EXERCISE TASK
Will you output all of the data below exactly, omitting the images?
--- Start of RECORDED INFORMATION ---
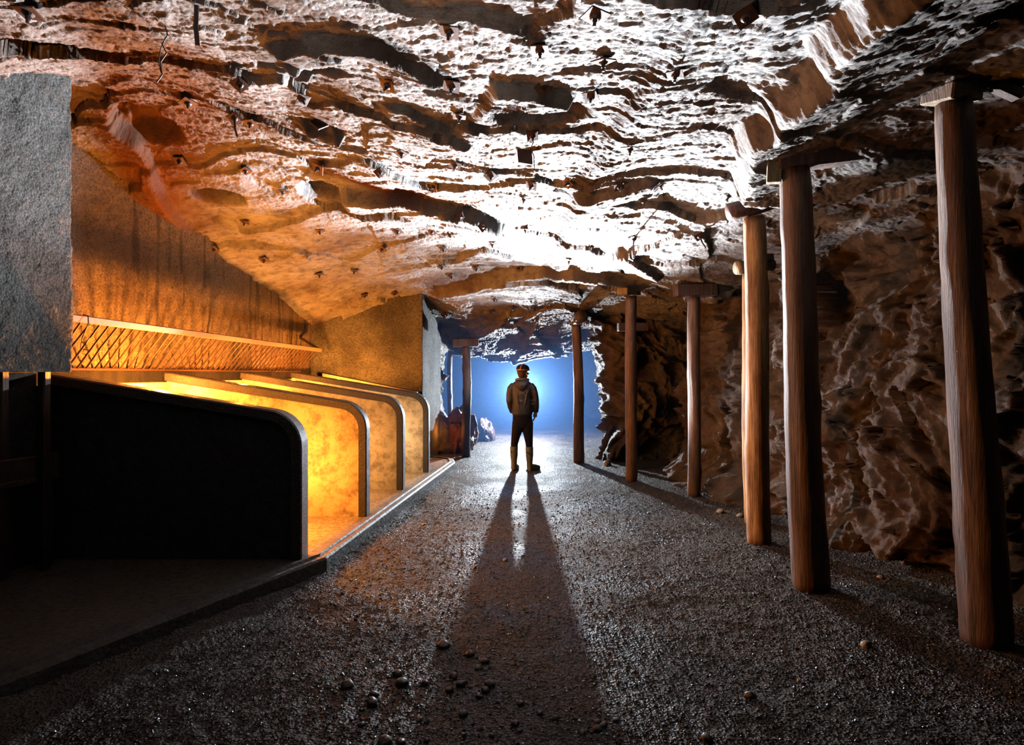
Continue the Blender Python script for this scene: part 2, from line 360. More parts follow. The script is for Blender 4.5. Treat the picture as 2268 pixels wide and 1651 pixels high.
def ray_ceiling(px, py):
    """where the sight line through a bolt's place meets the rock"""
    k = (CY-py)/FPX; s = (px-CX)/FPX
    d = np.arange(1.7, 18, .01); x = s*d; z = CAMH+k*d
    i = np.clip(np.searchsorted(xs, x), 1, len(xs)-1); j = np.clip(np.searchsorted(ys, d), 1, len(ys)-1)
    hit = np.nonzero(z >= Z[i, j]-.005)[0]
    if not len(hit): return None
    h = hit[0]; xx, yy = x[h], d[h]; e = .06
    n = Vector(((ceil_at(xx+e, yy)-ceil_at(xx-e, yy))/(2*e), (ceil_at(xx, yy+e)-ceil_at(xx, yy-e))/(2*e), -1)).normalized()
    return Vector((xx, yy, ceil_at(xx, yy))), n

# ------------------------------------------------------------------ FLOOR
gx = grid_axis([(-6.5, -3.2, .06), (-3.2, 4.6, .018), (4.6, 6.5, .06)]); gy = grid_axis([(.4, 2.2, .05), (2.2, 6, .014), (6, 11, .025), (11, 16, .06), (16, 27, .15)])
GX, GY = np.meshgrid(gx, gy, indexing='ij')
def floor_z(x, y, fine=True):
    x = np.asarray(x, float).ravel(); y = np.asarray(y, float).ravel(); p = np.stack([x, y, 0*x], 1)
    z = .05*fbm(p*.5, 3, 101)+.018*fbm(p*2.2, 3, 104)
    if fine: z = z+.012*fbm(p*12, 3, 107)+.004*fbm(p*40, 2, 109)
    z = z*(.25+.75*sstep((np.abs(x-.2)-.0)/1.5))
    # bank of loose stones at the foot of the right wall
    z = z+.10*sstep((x-(3.75-.155*y))/.6)*sstep((11-y)/2)
    return z
GZ = floor_z(GX, GY)
me = npmesh('floor', np.stack([GX.ravel(), GY.ravel(), GZ], 1), gridfaces(len(gx), len(gy)))
tag(link('floor', me, M['gravel']), 'dark wet gravel floor of the mine gallery', 'floor', kind='structure')
def fz(x, y): return float(floor_z([x], [y])[0])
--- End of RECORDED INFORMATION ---
TASK SOLUTION
Continue the Blender Python script for this scene: part 2, from line 360. More parts follow. The script is for Blender 4.5. Treat the picture as 2268 pixels wide and 1651 pixels high.
def ray_ceiling(px, py):
    """where the sight line through a bolt's place meets the rock"""
    k = (CY-py)/FPX; s = (px-CX)/FPX
    d = np.arange(1.7, 18, .01); x = s*d; z = CAMH+k*d
    i = np.clip(np.searchsorted(xs, x), 1, len(xs)-1); j = np.clip(np.searchsorted(ys, d), 1, len(ys)-1)
    hit = np.nonzero(z >= Z[i, j]-.005)[0]
    if not len(hit): return None
    h = hit[0]; xx, yy = x[h], d[h]; e = .06
    n = Vector(((ceil_at(xx+e, yy)-ceil_at(xx-e, yy))/(2*e), (ceil_at(xx, yy+e)-ceil_at(xx, yy-e))/(2*e), -1)).normalized()
    return Vector((xx, yy, ceil_at(xx, yy))), n

# ------------------------------------------------------------------ FLOOR
gx = grid_axis([(-6.5, -3.2, .06), (-3.2, 4.6, .018), (4.6, 6.5, .06)]); gy = grid_axis([(.4, 2.2, .05), (2.2, 6, .014), (6, 11, .025), (11, 16, .06), (16, 27, .15)])
GX, GY = np.meshgrid(gx, gy, indexing='ij')
def floor_z(x, y, fine=True):
    x = np.asarray(x, float).ravel(); y = np.asarray(y, float).ravel(); p = np.stack([x, y, 0*x], 1)
    z = .05*fbm(p*.5, 3, 101)+.018*fbm(p*2.2, 3, 104)
    if fine: z = z+.012*fbm(p*12, 3, 107)+.004*fbm(p*40, 2, 109)
    z = z*(.25+.75*sstep((np.abs(x-.2)-.0)/1.5))
    # bank of loose stones at the foot of the right wall
    z = z+.10*sstep((x-(3.75-.155*y))/.6)*sstep((11-y)/2)
    return z
GZ = floor_z(GX, GY)
me = npmesh('floor', np.stack([GX.ravel(), GY.ravel(), GZ], 1), gridfaces(len(gx), len(gy)))
tag(link('floor', me, M['gravel']), 'dark wet gravel floor of the mine gallery', 'floor', kind='structure')
def fz(x, y): return float(floor_z([x], [y])[0])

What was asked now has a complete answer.